Wednesday, November 18, 2009

Natural monopolies...not just a game

Tim O'Reilly had a wonderful post on the alternatives for Internet development from the 'small pieces loosely joined model' to the "One Ring to Rule them All".

Led by Apple and now Google's Android, we may be emerging from the 'One ring to rule them all' model of the PC-centric era. But that does not necessarily mean we stay in an open standard universe. It seems that for generation(s) computing has moved from one natural (or unnatural) monopoly to another. The Social Web may be no different as companies such as Facebook and GOOG can, in many ways, wall-off competition/innovation.

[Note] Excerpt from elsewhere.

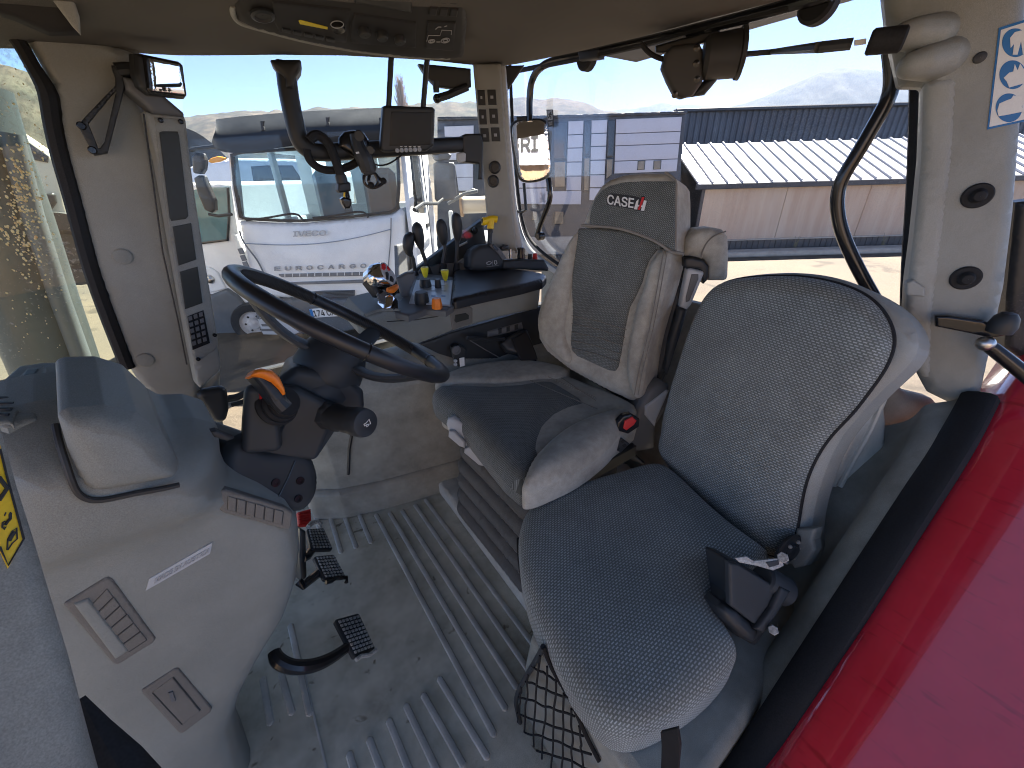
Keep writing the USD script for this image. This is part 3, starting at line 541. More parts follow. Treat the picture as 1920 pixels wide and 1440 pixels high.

This does not mean they will, but the potential is there and, if it produces a better (e.g. safer, more intuitive, more reliable) experience, history shows we will facilitate them doing it by choosing today's experience over tomorrow's potential.

Thursday, November 12, 2009

Giving 'them the business'

Bill Gurley wrote a really insightful post that describes how/why Google is commoditizing the GPS market. It got me thinking about building shareholder value in a sustainable way, in an environment where the cost of obtaining, and servicing an incremental customer is close to zero. In other words, let's recognize that IP based companies value are incredibly vulnerable if the value they create is based on the foundation of licensing that IP, when the pressure to shift to lower, or no cost alternatives, is going up literally by the day.

Google is opening new market opportunities for themselves (and giving great end-user value) by following a consistent strategy of shrinking the gross revenue potential from markets that rely upon licensing of IP. It's really important to reflect that Google gets much more efficient, and valuable, as its network grows. It' value is what they do with the network and is totally divorced from the cost of the IP engine that provisions it. It's this divorce that makes it so hard for IP based competitors, like MSFT, to compete against them. It's like archers, who must husband their arrows, competing against machine gunners...the rules of engagement have changed, no need to conserve ammo as bullets are 'free', so shoot first (and often); take aim later.

To fuel its growth, it's incumbent upon Google to pick off markets populated by companies with suddenly exposed 'monopolies'; vulnerable to the dual shift to 'cloud' delivery and an incremental customer delivery cost that, at best, is nominal. The bigger the market, the higher the vendor margins, the more incentive for Google to commoditize.

We have seen this is play out in consumer facing applications and, in the B2B world, folk such as Salesforce.com, RedHat and MySQL have only scratched the surface for the B2B opportunity.